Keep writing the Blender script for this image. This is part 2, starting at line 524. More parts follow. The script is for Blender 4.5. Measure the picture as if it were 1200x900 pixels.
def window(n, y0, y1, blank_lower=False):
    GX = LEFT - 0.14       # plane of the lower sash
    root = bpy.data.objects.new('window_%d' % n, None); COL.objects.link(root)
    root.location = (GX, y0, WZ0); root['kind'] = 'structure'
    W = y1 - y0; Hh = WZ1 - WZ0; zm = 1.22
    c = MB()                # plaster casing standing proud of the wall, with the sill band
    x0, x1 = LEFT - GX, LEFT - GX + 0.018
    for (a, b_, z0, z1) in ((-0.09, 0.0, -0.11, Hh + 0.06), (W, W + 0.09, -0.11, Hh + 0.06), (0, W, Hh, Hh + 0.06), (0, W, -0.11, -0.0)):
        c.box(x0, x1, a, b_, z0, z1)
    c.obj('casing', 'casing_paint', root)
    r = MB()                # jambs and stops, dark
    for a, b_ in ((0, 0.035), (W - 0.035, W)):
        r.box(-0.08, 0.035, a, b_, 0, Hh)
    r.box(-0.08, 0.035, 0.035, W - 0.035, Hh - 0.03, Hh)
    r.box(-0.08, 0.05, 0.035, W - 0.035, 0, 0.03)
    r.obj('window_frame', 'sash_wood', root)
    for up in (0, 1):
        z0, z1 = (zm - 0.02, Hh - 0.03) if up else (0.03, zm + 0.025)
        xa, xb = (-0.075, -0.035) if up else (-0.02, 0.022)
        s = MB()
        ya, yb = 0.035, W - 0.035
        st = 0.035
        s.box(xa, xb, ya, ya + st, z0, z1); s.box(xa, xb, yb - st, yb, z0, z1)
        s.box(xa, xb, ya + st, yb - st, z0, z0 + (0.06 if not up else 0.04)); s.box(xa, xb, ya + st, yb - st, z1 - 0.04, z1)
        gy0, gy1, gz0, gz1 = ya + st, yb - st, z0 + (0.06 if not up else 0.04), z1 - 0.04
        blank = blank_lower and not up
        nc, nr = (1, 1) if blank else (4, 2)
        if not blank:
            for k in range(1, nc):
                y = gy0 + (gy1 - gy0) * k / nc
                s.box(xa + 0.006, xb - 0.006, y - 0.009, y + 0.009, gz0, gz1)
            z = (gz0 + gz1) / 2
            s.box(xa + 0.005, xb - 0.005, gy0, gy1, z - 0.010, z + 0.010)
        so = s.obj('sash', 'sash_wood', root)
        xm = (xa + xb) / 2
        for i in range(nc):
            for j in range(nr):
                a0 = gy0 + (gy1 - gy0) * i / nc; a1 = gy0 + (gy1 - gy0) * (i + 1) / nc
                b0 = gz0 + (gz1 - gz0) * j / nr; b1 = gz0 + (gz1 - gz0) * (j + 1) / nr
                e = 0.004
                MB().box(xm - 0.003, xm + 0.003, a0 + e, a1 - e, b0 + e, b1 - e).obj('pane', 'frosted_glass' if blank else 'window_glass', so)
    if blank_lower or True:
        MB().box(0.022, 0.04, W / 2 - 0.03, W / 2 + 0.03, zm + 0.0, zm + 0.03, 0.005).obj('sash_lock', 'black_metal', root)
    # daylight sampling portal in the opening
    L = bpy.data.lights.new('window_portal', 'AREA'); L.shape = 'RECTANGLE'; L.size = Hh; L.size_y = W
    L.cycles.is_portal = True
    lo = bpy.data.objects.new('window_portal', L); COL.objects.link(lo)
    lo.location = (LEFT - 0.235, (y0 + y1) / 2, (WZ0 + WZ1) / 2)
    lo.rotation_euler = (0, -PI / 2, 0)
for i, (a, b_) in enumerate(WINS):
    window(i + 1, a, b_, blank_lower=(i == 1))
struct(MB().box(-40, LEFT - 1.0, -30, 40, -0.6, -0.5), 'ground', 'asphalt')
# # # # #
_INSTRUCTIONS TO FOLLOW:_
Copy out the whole listing exactly as written.

_SOLUTION:_
Keep writing the Blender script for this image. This is part 2, starting at line 524. More parts follow. The script is for Blender 4.5. Measure the picture as if it were 1200x900 pixels.
def window(n, y0, y1, blank_lower=False):
    GX = LEFT - 0.14       # plane of the lower sash
    root = bpy.data.objects.new('window_%d' % n, None); COL.objects.link(root)
    root.location = (GX, y0, WZ0); root['kind'] = 'structure'
    W = y1 - y0; Hh = WZ1 - WZ0; zm = 1.22
    c = MB()                # plaster casing standing proud of the wall, with the sill band
    x0, x1 = LEFT - GX, LEFT - GX + 0.018
    for (a, b_, z0, z1) in ((-0.09, 0.0, -0.11, Hh + 0.06), (W, W + 0.09, -0.11, Hh + 0.06), (0, W, Hh, Hh + 0.06), (0, W, -0.11, -0.0)):
        c.box(x0, x1, a, b_, z0, z1)
    c.obj('casing', 'casing_paint', root)
    r = MB()                # jambs and stops, dark
    for a, b_ in ((0, 0.035), (W - 0.035, W)):
        r.box(-0.08, 0.035, a, b_, 0, Hh)
    r.box(-0.08, 0.035, 0.035, W - 0.035, Hh - 0.03, Hh)
    r.box(-0.08, 0.05, 0.035, W - 0.035, 0, 0.03)
    r.obj('window_frame', 'sash_wood', root)
    for up in (0, 1):
        z0, z1 = (zm - 0.02, Hh - 0.03) if up else (0.03, zm + 0.025)
        xa, xb = (-0.075, -0.035) if up else (-0.02, 0.022)
        s = MB()
        ya, yb = 0.035, W - 0.035
        st = 0.035
        s.box(xa, xb, ya, ya + st, z0, z1); s.box(xa, xb, yb - st, yb, z0, z1)
        s.box(xa, xb, ya + st, yb - st, z0, z0 + (0.06 if not up else 0.04)); s.box(xa, xb, ya + st, yb - st, z1 - 0.04, z1)
        gy0, gy1, gz0, gz1 = ya + st, yb - st, z0 + (0.06 if not up else 0.04), z1 - 0.04
        blank = blank_lower and not up
        nc, nr = (1, 1) if blank else (4, 2)
        if not blank:
            for k in range(1, nc):
                y = gy0 + (gy1 - gy0) * k / nc
                s.box(xa + 0.006, xb - 0.006, y - 0.009, y + 0.009, gz0, gz1)
            z = (gz0 + gz1) / 2
            s.box(xa + 0.005, xb - 0.005, gy0, gy1, z - 0.010, z + 0.010)
        so = s.obj('sash', 'sash_wood', root)
        xm = (xa + xb) / 2
        for i in range(nc):
            for j in range(nr):
                a0 = gy0 + (gy1 - gy0) * i / nc; a1 = gy0 + (gy1 - gy0) * (i + 1) / nc
                b0 = gz0 + (gz1 - gz0) * j / nr; b1 = gz0 + (gz1 - gz0) * (j + 1) / nr
                e = 0.004
                MB().box(xm - 0.003, xm + 0.003, a0 + e, a1 - e, b0 + e, b1 - e).obj('pane', 'frosted_glass' if blank else 'window_glass', so)
    if blank_lower or True:
        MB().box(0.022, 0.04, W / 2 - 0.03, W / 2 + 0.03, zm + 0.0, zm + 0.03, 0.005).obj('sash_lock', 'black_metal', root)
    # daylight sampling portal in the opening
    L = bpy.data.lights.new('window_portal', 'AREA'); L.shape = 'RECTANGLE'; L.size = Hh; L.size_y = W
    L.cycles.is_portal = True
    lo = bpy.data.objects.new('window_portal', L); COL.objects.link(lo)
    lo.location = (LEFT - 0.235, (y0 + y1) / 2, (WZ0 + WZ1) / 2)
    lo.rotation_euler = (0, -PI / 2, 0)
for i, (a, b_) in enumerate(WINS):
    window(i + 1, a, b_, blank_lower=(i == 1))
struct(MB().box(-40, LEFT - 1.0, -30, 40, -0.6, -0.5), 'ground', 'asphalt')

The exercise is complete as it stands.